President Trump is promising Guatemala that if its legislature signs off on a “Safe Third Country” agreement to accept asylum seekers who come to the United States, he will increase the number of H‑2A temporary agricultural work visas for Guatemalans. His Acting Secretary of Homeland Security Kevin McAleenan was down in Guatemala promising Guatemalan legislators that the United States will “double or triple” the 4,000 H‑2A visas that Guatemalans received in 2018.
This is a very important conceptual shift from this administration. Increasing legal immigration options to prevent illegal immigration should be the government’s single-minded focus right now. But the administration appears to be making promises that it cannot deliver. H‑2A visas already have no numerical limit, so there are no visas or cap space to “hand over” to Guatemalans.
Businesses need a reason to hire Guatemalans, and the administration has not yet provided any new incentive to do so. A small adjustment in the H‑2A rules for Guatemalans could provide that incentive.
In 2018, Mexicans received 92 percent of all H‑2A visas, while Guatemalans received only 2 percent—or 3,936. For comparison, Border Patrol is on pace to apprehend more than 200,000 Guatemalans this year. The reason that nearly all H‑2As go to Mexicans is because foreign workers cannot apply directly for a visa. Employers must first recruit and sponsor them, and right now, businesses are almost exclusively recruiting H‑2A workers from Mexico.
Employers prefer Mexican H‑2A workers for several reasons. Mexico is closer, so some employers can bus workers to their worksites, which is cheaper than flying workers in from other countries. Mexican consular officials operate under the belief that Mexicans are less likely to overstay their visas, so they deny visas to Mexicans about half as often as they deny them for Guatemalans. This effectively means that employers need to recruit twice as many Guatemalans to get the same number of workers here.
But the most important reason is that H‑2A recruiters are already operating in Mexico. The marginal cost of expanding recruitment there is virtually zero, while transitioning to a new country would require new investments.
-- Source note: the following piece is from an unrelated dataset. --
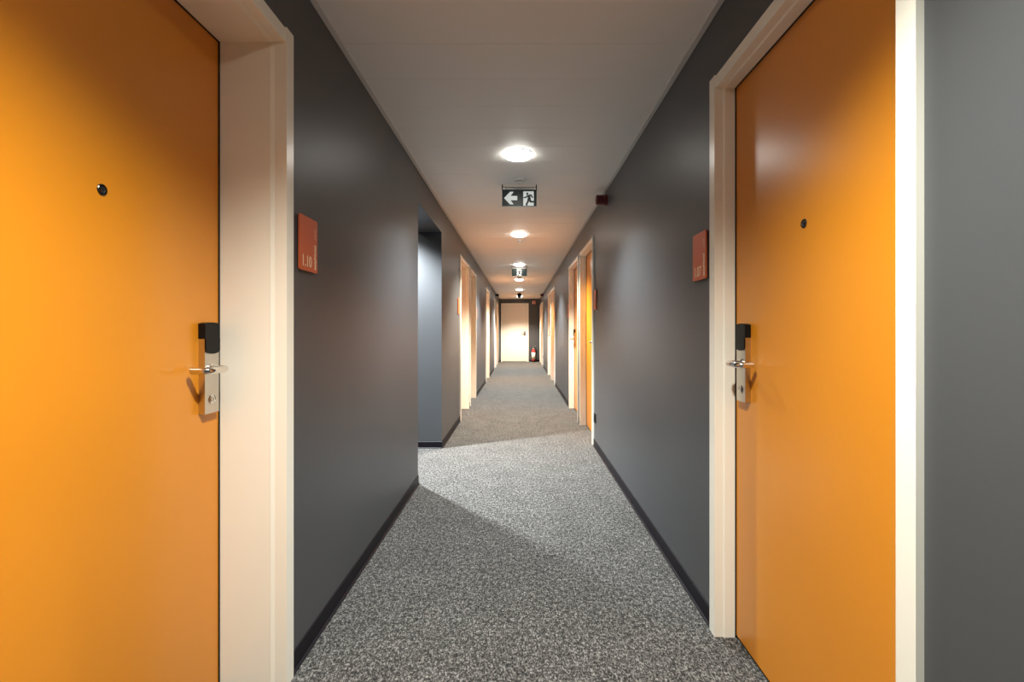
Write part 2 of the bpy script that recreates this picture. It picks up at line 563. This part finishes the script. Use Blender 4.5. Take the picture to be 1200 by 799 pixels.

There is simply no reason for them to move to Guatemala, and the Trump administration so far has not provided any reason for them to do so.
Moreover, the increase in H‑2A visas for Mexicans has played a major role in decreasing illegal immigration from Mexico, so it would not benefit the United States to encourage employers to stop hiring Mexicans in favor of Guatemalans.
So what can the government do? Right now, the H‑2A program only allows employers to hire workers for “seasonal” positions. The H‑2A law bans year-round jobs, which are a majority of all agricultural jobs, and include entire industries like dairies and livestock. Cows need milking the entire year, so the dairy industry cannot use the H‑2A visa. The government should offer a waiver of the seasonality requirement for H‑2A workers from Guatemala.
This change would require congressional action, but fortunately, there is already bipartisan support for waiving the seasonality requirement. Rep. Dan Newhouse (R‑WA) and Rep. Henry Cueller (D‑TX) have managed to insert into the Department of Homeland Security appropriations bill an amendment removing the seasonality requirement for all countries, not just Guatemala, in each of the last three years.
Unfortunately, the GOP Senate has so far not agreed to the amendment, and Congress has left it out of the full government funding bills. Perhaps with a border crisis and the White House’s prodding, this could change. But for it to reduce illegal immigration or benefit Guatemala, Congress would need to limit the change only to Guatemalans. The president’s desire for a Guatemalan deal could encourage him to prod Congress to do so.